米国は、企業を通して技術の移転も許容する政策転換に出ている。初期には日本 他への製品輸出すら制限せんとしていたが、今や輸出も促進へと打って出ている。国富の元として、製品のみならず開発技術も換金して世界をリードする策としている。これまでの戦争の要因が主として石油の取り合いであったことを考えるとき、こう云ったやり方の方が、軍事力頼りの国防よりも効果的となると感じる。米国内では採掘することによる公害解決課題があるが、いずれ解決できると思われる。一番の幸いなことは、シェールガスの埋蔵地域が全世界に満遍なく分布していることである。
米欧から採掘技術 新興国、エネ需要賄う
【北京=多部田俊輔】地中の岩盤層に含まれる「シェールガス」と呼ばれる新型の天然ガスの開発が北米から中国やインドなど新興国に広がってきた。経済成長に伴って急増するエネルギー需要を賄うため、中国は欧米の石油大手などと協力して本格的な開発に乗り出した。これまで技術的に難しいとされてきたシェールガスの生産が軌道に乗れば、世界のエネルギー秩序に影響を与えるのは確実だ。
中国政府はこのほどシェールガスを独立した資源として認定し、資源開発を推進する方針を決めた。政府の試算によると、中国のシェールガスの推定埋蔵量は世界最大の21兆〜45兆立方メートル。2020年までに年800億〜1千億立方メートルの生産を目指す。
政府はシェールガス開発の5カ年計画を詰めており、15年までに1兆立方メートルの埋蔵量を確認し、年65億立方メートルを生産する目標を掲げる方針。昨年初めて実施した探査プロジェクトの入札についても入札条件緩和や、探査企業への補助金支給などの優遇措置を実施して開発を加速する。

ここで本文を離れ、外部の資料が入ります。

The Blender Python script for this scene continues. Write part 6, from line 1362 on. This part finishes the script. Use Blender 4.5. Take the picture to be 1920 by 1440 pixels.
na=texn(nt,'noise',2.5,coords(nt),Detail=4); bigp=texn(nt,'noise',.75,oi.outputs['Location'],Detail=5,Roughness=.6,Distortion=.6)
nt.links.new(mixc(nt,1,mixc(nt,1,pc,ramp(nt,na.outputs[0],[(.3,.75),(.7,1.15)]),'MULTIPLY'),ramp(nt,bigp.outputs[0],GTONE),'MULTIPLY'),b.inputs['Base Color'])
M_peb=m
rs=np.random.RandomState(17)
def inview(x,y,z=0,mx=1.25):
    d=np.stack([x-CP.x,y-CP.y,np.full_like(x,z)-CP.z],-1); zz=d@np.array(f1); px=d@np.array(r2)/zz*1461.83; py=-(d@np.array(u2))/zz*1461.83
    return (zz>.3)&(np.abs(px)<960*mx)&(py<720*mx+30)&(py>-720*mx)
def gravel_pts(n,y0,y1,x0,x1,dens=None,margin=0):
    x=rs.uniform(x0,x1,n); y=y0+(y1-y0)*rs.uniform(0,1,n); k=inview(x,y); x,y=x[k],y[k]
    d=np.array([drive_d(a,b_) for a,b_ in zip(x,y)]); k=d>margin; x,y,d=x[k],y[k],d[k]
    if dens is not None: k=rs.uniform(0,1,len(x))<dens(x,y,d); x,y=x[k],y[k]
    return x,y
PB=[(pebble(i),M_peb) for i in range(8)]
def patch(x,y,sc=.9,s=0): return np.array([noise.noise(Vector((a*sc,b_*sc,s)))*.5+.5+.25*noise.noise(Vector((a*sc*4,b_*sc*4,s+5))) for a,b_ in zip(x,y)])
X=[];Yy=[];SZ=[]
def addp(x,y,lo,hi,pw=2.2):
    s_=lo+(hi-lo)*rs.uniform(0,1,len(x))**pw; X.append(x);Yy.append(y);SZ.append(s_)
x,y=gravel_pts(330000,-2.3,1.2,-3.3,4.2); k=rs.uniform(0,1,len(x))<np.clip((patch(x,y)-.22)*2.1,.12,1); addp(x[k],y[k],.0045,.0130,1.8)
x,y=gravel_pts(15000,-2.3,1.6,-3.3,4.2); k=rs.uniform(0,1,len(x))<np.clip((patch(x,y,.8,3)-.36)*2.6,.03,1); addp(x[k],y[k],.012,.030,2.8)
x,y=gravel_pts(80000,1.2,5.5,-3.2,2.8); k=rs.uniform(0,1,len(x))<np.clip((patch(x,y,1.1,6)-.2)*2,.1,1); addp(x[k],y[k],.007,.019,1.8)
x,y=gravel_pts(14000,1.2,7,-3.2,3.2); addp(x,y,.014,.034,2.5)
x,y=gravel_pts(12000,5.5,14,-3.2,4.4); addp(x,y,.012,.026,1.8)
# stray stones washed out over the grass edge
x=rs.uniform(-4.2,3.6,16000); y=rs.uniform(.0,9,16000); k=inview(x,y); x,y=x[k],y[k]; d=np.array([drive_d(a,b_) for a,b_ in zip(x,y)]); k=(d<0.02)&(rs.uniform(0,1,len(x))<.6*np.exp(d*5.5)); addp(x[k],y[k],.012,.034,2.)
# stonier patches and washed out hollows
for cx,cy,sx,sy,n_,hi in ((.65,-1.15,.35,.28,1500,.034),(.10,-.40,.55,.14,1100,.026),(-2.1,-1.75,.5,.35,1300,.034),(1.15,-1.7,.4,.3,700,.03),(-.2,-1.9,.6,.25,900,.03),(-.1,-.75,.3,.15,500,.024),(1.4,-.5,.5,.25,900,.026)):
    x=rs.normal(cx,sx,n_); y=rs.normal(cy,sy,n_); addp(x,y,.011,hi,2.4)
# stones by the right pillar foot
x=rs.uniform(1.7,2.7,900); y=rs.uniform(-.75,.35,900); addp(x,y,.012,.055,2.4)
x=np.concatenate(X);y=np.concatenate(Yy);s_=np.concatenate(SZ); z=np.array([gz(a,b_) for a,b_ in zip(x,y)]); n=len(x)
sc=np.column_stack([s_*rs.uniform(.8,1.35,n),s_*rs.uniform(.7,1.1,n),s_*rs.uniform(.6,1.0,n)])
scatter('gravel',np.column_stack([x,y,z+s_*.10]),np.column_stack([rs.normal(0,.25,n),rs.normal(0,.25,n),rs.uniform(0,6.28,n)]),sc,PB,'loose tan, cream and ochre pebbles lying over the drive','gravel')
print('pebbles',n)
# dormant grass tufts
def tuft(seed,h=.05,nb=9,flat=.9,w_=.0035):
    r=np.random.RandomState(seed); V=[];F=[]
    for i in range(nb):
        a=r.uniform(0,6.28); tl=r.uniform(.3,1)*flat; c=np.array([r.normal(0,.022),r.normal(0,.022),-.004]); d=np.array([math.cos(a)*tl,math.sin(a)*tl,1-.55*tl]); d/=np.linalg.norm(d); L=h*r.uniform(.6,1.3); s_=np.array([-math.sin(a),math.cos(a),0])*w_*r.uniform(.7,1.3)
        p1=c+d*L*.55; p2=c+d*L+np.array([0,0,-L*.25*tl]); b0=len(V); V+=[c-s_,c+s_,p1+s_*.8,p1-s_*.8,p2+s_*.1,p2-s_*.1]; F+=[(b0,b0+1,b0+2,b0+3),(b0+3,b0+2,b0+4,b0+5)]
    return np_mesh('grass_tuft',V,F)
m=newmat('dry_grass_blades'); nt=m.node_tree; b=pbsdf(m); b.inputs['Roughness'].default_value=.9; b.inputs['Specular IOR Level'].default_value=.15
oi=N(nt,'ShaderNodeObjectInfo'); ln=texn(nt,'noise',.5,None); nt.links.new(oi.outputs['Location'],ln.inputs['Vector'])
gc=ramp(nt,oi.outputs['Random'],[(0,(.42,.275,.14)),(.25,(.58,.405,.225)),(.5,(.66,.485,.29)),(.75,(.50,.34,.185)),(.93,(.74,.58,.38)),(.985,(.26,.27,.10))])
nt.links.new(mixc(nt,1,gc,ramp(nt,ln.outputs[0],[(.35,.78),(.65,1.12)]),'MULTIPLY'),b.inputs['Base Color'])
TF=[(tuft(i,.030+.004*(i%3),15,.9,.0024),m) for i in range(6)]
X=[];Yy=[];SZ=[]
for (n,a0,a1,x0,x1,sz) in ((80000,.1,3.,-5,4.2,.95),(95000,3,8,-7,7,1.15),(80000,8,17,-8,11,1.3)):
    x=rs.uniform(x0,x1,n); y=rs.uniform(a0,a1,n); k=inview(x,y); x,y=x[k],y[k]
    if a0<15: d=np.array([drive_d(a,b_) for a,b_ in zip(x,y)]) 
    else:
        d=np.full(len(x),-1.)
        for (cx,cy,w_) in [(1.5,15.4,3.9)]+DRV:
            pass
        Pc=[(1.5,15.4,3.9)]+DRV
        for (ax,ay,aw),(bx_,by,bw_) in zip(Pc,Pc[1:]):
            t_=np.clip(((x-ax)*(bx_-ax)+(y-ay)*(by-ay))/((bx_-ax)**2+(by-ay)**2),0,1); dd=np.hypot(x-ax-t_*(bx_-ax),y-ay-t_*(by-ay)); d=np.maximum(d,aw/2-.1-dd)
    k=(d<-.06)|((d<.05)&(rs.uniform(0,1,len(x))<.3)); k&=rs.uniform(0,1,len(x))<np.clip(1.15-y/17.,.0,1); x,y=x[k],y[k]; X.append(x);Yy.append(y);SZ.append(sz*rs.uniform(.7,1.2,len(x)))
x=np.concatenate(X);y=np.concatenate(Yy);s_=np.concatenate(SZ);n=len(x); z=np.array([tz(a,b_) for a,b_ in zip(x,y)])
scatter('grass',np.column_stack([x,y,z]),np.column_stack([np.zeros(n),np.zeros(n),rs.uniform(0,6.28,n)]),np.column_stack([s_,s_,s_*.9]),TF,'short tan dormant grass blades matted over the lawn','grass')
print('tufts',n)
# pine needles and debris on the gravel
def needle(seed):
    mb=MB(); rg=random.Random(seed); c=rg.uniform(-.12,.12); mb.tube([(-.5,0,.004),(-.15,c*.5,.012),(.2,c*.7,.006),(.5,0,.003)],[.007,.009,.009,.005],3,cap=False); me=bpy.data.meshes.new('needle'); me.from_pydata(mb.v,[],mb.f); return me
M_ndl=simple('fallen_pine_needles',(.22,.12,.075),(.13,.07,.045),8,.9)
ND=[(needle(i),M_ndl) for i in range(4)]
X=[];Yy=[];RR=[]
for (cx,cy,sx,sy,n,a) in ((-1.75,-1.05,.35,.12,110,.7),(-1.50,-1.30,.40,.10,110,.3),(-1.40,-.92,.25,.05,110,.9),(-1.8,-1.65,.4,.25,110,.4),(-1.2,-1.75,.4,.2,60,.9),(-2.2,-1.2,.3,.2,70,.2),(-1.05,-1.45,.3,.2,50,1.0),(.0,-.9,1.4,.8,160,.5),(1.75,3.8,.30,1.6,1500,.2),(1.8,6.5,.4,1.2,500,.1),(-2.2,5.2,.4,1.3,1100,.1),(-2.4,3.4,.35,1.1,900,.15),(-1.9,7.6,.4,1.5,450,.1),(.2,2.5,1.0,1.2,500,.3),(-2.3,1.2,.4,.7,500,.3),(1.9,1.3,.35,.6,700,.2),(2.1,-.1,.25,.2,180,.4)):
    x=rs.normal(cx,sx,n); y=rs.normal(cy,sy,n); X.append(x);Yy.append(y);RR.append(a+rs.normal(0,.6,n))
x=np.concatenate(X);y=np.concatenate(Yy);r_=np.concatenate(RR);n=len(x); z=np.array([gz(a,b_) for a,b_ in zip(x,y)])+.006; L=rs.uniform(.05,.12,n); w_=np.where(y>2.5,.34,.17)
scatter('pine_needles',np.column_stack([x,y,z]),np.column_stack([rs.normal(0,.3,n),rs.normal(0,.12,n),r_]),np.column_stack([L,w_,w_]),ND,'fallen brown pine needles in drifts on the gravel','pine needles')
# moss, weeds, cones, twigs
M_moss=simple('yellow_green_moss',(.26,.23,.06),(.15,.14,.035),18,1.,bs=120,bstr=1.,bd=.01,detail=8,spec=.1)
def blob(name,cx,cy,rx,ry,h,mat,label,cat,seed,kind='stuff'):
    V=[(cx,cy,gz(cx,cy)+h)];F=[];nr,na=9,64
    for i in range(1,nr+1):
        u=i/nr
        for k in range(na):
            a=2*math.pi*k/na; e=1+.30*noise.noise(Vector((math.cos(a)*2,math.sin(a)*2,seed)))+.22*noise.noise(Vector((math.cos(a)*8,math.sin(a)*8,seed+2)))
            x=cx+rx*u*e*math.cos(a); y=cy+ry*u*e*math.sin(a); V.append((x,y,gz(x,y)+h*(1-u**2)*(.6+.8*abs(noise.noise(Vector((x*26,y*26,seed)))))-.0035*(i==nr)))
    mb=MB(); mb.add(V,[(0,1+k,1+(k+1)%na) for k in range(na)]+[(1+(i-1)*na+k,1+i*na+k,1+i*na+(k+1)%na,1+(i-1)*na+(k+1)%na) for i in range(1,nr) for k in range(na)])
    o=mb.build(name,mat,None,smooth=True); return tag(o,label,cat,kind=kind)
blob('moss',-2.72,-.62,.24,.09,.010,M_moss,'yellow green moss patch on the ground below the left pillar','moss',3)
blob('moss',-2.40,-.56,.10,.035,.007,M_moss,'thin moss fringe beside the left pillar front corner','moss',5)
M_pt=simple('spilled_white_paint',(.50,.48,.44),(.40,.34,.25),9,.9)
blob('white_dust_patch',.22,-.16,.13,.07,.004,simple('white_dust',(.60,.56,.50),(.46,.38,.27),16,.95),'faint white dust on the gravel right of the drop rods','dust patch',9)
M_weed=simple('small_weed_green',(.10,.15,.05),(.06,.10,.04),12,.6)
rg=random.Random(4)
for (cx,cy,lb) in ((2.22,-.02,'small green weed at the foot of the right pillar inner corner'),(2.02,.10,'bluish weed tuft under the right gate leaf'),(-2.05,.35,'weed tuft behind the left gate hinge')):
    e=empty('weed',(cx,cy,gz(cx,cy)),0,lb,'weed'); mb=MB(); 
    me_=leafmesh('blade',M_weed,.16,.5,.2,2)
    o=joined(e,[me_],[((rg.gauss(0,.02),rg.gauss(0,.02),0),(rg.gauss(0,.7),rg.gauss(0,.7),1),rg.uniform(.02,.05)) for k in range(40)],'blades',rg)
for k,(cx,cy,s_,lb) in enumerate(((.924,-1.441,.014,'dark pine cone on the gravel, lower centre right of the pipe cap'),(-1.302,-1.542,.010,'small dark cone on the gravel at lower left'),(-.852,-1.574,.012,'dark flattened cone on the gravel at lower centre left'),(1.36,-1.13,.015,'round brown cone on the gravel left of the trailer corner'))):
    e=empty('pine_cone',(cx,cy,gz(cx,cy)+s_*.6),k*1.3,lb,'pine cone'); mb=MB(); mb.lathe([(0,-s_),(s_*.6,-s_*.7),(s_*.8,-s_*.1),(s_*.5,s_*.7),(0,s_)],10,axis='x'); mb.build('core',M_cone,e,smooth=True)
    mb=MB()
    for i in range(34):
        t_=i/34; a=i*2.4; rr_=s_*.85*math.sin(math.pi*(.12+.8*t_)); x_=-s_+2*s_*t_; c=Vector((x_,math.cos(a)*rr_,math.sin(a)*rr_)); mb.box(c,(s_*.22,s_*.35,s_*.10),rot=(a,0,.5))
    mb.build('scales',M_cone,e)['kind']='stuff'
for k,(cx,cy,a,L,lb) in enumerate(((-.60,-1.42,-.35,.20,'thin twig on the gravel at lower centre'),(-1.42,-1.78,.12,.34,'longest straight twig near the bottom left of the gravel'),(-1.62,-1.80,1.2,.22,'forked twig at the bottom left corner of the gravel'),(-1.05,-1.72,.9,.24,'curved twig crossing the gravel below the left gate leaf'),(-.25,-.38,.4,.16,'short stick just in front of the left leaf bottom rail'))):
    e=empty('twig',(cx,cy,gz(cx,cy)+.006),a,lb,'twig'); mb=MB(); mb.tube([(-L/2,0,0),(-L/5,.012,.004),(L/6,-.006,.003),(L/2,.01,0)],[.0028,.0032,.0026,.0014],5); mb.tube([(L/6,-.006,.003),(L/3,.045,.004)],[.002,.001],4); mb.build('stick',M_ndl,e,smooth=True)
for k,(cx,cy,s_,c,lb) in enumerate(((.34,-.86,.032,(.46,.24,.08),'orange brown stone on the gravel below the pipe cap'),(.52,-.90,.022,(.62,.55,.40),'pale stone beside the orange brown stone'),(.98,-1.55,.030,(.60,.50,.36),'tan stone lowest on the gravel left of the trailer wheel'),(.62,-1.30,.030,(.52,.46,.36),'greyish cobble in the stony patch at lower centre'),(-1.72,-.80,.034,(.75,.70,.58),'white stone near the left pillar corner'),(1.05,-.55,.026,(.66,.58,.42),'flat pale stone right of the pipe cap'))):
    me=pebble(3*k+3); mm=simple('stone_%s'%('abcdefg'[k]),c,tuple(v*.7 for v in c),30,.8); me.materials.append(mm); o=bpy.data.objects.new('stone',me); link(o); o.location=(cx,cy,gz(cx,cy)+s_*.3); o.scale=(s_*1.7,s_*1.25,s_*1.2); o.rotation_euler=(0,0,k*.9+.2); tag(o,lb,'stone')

シェールガスの採掘は技術力が必要なため、中国は欧米企業とも協力する。国有石油大手の中国石油天然気集団(CNPC)は英蘭系ロイヤル・ダッチ・シェルと共同で四川省などで探鉱、昨年末に鉱床を発見した。
中国石油化工集団(シノペックグループ)はこのほど米石油探査会社デボン・エナジーが米国に持つシェールガス権益の一部を22億ドル(約1700億円)で取得することで合意した。海外資源の獲得に加え、シェールガス開発のノウハウ吸収も目指す。
インド政府もシェールガスの国内採掘に前向きだ。採掘技術、法規制、投資誘致などで協力を取り付けるため、10年11月に米国との間で覚書に署名した。現在は埋蔵量の調査や政策立案を進める。
背景にあるのは天然ガス需要の増加だ。インドのガス需要は12年度(12年4月〜13年3月)見込みの日量2億9千万立方メートルから16年度には4億7千万立方メートルに膨らむ見通し。しかし、供給力は12年度見込みが1億2400万立方メートルで需要超過が目立つ。
ロシアからの天然ガス輸入に頼ってきたポーランドは米エクソンモービルなどにシェールガス採掘許可を発給、15年をめどに本格生産を目指す。同国のシェールガス埋蔵量は推定5兆3千億立方メートルとされ、天然ガス需要の300年分に達する。
ウクライナではシェルと国営エネルギー大手が探査採掘許可を受けており、シェルは8億ドルを投じて開発を進める方針。ポーランドとウクライナはロシアの天然ガスにエネルギーを依存する体質の脱却を狙っている。